Banking relationships just not what they used to be – Many long-term clients are lamenting the decline in quality of the relationship with their bank. It is now more about ticking compliance boxes and less about adding value. Regular changes in relationship managers don’t help either.

The other common compliant is a ‘loyalty tax’ where long-term clients are on less competitive deals. The sharpest pricing and terms are reserved for new clients. According to the Reserve Bank of Australia the loyalty tax for existing business clients was on average 0.21% higher than new clients, and it got out to as much as 0.51%. This means an existing client’s interest bill could be 4-9% larger than a new client. In a tight margin business like agriculture, it all adds up.

Mixed bag for croppers – the summer crop wrapped up to mixed results and for northern growers on the east coast, the winter crop is off to a favourable start. Good moisture profiles and recent storms has cereal crops out of the ground. Larger chickpea plantings are going in as prices surge with the suspension of the Indian import tariffs. For Victoria and South Australia, it is a different story and many farmers are dry planting and hoping for rain. Similarly, the Western Australia crop hangs in the balance.
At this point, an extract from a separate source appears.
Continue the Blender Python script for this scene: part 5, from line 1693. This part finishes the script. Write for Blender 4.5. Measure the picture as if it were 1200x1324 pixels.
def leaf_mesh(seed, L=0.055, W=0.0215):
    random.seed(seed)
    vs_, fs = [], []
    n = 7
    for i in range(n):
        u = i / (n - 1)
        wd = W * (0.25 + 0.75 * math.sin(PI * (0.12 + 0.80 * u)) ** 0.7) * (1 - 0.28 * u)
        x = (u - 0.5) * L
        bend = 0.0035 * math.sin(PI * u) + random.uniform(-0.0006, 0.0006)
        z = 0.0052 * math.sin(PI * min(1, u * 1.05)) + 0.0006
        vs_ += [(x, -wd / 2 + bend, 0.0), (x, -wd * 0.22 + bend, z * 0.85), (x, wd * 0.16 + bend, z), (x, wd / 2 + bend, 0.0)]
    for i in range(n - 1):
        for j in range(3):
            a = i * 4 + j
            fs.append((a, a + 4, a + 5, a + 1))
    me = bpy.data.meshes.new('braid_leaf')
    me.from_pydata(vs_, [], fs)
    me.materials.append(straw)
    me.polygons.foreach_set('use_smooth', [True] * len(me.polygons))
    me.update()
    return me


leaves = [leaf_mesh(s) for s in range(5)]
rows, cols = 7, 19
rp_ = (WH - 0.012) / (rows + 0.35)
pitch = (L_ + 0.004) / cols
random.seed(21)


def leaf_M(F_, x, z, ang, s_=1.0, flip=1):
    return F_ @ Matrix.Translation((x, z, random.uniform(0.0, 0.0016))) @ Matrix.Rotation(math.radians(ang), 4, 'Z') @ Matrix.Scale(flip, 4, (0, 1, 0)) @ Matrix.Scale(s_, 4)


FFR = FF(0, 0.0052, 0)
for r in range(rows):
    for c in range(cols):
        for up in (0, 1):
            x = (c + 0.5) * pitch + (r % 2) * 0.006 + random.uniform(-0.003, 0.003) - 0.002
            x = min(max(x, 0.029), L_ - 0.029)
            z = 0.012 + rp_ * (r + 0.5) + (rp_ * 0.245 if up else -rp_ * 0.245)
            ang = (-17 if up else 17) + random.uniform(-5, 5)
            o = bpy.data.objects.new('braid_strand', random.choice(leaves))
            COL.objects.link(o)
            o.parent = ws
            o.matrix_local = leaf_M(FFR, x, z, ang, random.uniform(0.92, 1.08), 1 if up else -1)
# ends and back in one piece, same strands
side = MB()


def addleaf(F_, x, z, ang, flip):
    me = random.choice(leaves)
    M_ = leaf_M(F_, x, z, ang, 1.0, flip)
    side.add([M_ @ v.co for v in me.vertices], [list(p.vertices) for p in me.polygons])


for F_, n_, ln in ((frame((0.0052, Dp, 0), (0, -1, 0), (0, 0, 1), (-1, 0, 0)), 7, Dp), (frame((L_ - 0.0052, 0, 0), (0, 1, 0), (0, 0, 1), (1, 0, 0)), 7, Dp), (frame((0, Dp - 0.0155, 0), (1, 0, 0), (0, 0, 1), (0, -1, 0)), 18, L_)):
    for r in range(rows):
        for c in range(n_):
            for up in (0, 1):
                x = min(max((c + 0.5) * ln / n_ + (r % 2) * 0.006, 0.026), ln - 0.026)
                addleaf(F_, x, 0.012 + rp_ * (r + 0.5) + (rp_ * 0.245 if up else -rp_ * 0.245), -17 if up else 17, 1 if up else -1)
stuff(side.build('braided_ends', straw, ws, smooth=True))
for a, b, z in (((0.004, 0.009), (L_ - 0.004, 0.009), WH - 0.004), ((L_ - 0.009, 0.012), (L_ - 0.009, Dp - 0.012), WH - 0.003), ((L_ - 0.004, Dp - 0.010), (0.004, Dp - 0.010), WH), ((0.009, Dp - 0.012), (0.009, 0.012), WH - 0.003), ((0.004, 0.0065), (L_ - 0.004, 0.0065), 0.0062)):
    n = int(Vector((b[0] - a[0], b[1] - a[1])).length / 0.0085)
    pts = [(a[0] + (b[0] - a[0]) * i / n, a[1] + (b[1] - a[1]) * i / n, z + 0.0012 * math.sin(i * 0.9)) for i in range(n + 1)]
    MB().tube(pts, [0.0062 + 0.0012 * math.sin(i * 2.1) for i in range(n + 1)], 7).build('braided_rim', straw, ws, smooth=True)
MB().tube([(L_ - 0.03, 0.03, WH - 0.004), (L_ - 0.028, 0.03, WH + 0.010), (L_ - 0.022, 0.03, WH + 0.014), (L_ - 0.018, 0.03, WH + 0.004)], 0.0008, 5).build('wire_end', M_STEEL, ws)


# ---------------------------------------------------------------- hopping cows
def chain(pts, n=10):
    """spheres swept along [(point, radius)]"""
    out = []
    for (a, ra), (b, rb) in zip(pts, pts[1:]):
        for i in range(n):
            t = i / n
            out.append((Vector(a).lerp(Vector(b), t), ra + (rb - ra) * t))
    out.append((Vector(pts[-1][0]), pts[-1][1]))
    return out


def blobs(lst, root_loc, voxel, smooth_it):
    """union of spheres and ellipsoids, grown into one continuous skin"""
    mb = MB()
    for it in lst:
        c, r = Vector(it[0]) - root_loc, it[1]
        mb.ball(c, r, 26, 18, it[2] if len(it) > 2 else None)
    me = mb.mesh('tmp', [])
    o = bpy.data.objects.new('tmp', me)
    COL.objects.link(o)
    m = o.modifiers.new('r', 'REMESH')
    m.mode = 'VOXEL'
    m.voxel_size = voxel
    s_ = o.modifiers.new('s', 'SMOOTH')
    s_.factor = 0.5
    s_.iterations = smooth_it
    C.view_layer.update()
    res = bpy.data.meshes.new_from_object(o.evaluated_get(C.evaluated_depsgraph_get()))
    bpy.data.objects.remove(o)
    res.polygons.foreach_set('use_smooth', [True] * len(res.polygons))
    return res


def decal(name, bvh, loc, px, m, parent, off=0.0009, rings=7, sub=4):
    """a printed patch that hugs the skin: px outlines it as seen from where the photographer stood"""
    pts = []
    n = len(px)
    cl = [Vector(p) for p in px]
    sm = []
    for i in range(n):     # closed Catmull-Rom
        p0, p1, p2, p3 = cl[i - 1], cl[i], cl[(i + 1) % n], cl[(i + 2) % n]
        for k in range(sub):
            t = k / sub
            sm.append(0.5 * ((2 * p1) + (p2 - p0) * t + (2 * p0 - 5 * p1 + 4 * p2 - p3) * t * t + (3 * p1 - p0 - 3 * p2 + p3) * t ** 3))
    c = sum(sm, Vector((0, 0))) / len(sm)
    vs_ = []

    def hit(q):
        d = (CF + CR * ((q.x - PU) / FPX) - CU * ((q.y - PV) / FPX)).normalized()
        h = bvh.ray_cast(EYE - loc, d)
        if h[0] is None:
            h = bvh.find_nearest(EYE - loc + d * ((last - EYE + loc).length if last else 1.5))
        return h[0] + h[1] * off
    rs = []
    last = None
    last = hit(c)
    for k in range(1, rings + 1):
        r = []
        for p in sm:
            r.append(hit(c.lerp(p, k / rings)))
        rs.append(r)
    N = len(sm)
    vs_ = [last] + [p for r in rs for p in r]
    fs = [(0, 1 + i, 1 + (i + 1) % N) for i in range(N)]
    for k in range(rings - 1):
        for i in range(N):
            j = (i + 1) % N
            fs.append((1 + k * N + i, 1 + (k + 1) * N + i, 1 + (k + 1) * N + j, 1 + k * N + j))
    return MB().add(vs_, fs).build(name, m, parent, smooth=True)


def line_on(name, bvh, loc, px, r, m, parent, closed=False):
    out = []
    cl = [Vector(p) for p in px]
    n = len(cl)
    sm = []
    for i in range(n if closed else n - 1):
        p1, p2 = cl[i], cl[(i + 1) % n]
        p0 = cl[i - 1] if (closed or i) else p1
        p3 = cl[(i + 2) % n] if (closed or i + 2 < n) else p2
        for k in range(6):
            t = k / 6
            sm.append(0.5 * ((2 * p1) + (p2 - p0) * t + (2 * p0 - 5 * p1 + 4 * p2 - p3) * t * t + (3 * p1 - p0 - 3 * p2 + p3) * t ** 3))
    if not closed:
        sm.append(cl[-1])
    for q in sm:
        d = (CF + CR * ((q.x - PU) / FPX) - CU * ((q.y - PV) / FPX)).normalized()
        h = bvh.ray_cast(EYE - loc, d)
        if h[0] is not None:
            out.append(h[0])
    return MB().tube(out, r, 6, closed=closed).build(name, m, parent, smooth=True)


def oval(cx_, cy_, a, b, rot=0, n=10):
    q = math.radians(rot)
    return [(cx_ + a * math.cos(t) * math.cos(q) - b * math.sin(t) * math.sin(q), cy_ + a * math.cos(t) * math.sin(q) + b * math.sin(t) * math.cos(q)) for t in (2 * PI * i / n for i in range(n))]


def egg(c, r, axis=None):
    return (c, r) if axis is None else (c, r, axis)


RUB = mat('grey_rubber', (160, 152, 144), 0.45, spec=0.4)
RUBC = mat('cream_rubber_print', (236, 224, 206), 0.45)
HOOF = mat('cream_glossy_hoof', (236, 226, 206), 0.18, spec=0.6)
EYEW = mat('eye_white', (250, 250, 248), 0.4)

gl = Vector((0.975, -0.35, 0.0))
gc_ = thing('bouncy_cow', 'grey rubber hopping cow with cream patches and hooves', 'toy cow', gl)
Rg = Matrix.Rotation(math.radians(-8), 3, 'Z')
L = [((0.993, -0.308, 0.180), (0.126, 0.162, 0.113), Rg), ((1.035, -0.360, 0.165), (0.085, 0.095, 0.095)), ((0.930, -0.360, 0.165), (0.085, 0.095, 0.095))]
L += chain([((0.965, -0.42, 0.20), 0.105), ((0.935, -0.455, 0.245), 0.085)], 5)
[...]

Good rainfall is forecast across these regions through late May and early June, which if received would be highly beneficial.

Macro view

It has been a very interesting few weeks for market strategists with the equity and bond markets simultaneously rallying after economic data confirmed that inflation is increasing, and the economy remains robust. This interpretation of the key data releases deserves some explanation as it flies in the face of actual market outcomes.


The US Producer Price Index (“PPI”) data at +0.5% for April was much stronger than expected at both the core and headline levels. There were downward revisions to prior months so that year on year the core PPI was 2.4%, in-line with expectations. The stronger price momentum suggests that wages are now feeding into producer prices, and these are being passed onto the buyers.

The latest CPI data was interpreted very favourably by the markets because after three months of upside surprise the result was in line with expectations. There was always an expectation that the CPI data would show a decline in April for seasonal reasons so the market’s reaction here is puzzling. When you look at the super core inflation level, which excludes shelter costs that are still increasing at 5.5% pa, it shows that underlying inflation actually rose in April to 4.7%pa.

The truth here is that inflation is still rising despite all the rate increases and the rise in the USD over the past 18 months. The market has been wrong about inflation since November last year.


What the markets are failing to realise, and the RBA and Treasury are hypocritically ignoring, is that inflation in Australia will now begin to rise, driven by a wage price spiral. There are 3 overwhelming reasons for this:

  1. The RBA has not achieved negative money supply growth like the European Central Bank and the US Federal Reserve;
  2. The Federal and State Governments are still increasing fiscal expenditure which increases aggregate demand;
  3. Unemployment remains well below the 4.5% estimate of full employment and wages growth is running at 4% pa. Historically and reportedly the RBA has stated that wages growth needs to be no higher than 3% (and that is with an assumption of labour productivity being positive) if its 2-3% inflation target is to be achieved.
Quote of the update

“In every bull market, whether it is IBM or oats, the bulls always seem to come up with reasons it must go on, and on and on.” – Jim Rogers, American investor.

We do not include specific commodity price or seasonal updates as this is not out expertise.